Urban designers require constant feedback from users – the citizens – to create quality public spaces. The feedback, however, often comes in the form of data regarding the space itself or the environmental factors such as light, wind, pollution and noise. Up until now, surveys were conducted on site and lacked concrete information or emphasis on the human experience. With a 35,000 grant from Knight Prototype Fund, MIT Media Lab‘s research group led by Elizabeth Christoforetti, urban and architectural designer at MIT Media Lab, are now working on “Placelet” – a project focused on implementing alternative survey techniques for studying urban space.
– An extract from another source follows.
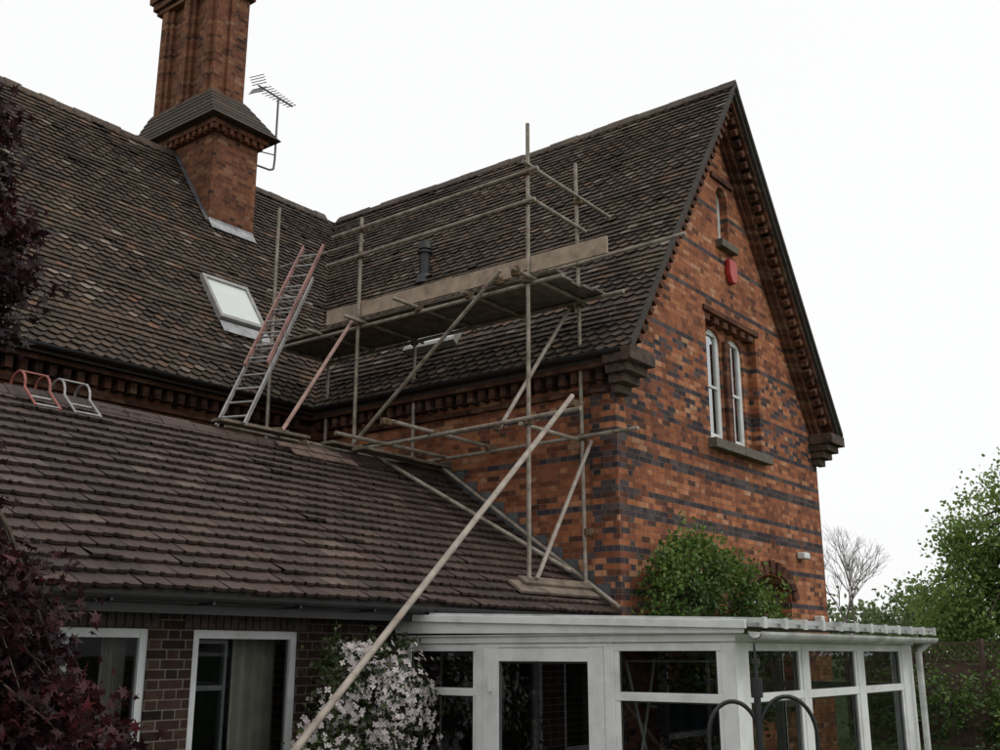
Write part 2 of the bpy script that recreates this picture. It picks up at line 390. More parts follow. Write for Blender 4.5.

The project focuses on tracking pedestrian and vehicle movement over a long period of time with the help of a network of sensors. These will also monitor the “sensory experience” by collecting data on the noise level and air quality. According to Christoforetti, the speed of movement is directly related to the quality of the space. “If you imagine a busy urban square, where there are large groups of people sitting down and chatting, that probably means it’s a good social experience”, she mentions. Movement speed could also be an indicator of existing problems. She adds: “However, if you have skinny sidewalks, or people are rushing through there because maybe they’re scared about their safety, then that space probably could use some improvement.”

Sensors have already been installed in Boston. By collecting data on people and cars moving as groups, researchers will be able to create an interactive map which will help both communities to visualize how different interactions develop over time and city planners to anticipate problems and design better solutions.

Downtown Boston - Washington Street seen from Summer Street intersection

Downtown Boston – Washington Street seen from Summer Street intersection

The study of human behaviour is a strong tool for city planning – one that specialists have been aware of since the ’70s. Information used to be gathered by “counting” – a basic technique used by urbanists, such as late William Whyte, who installed cameras to monitor urban space interactions. Although “Placelet” will not provide urban planners with specific insight on pedestrians’ body language or personal impressions on urban areas, the new technology could be indispensable for an efficient data collection on movement and interaction in public space.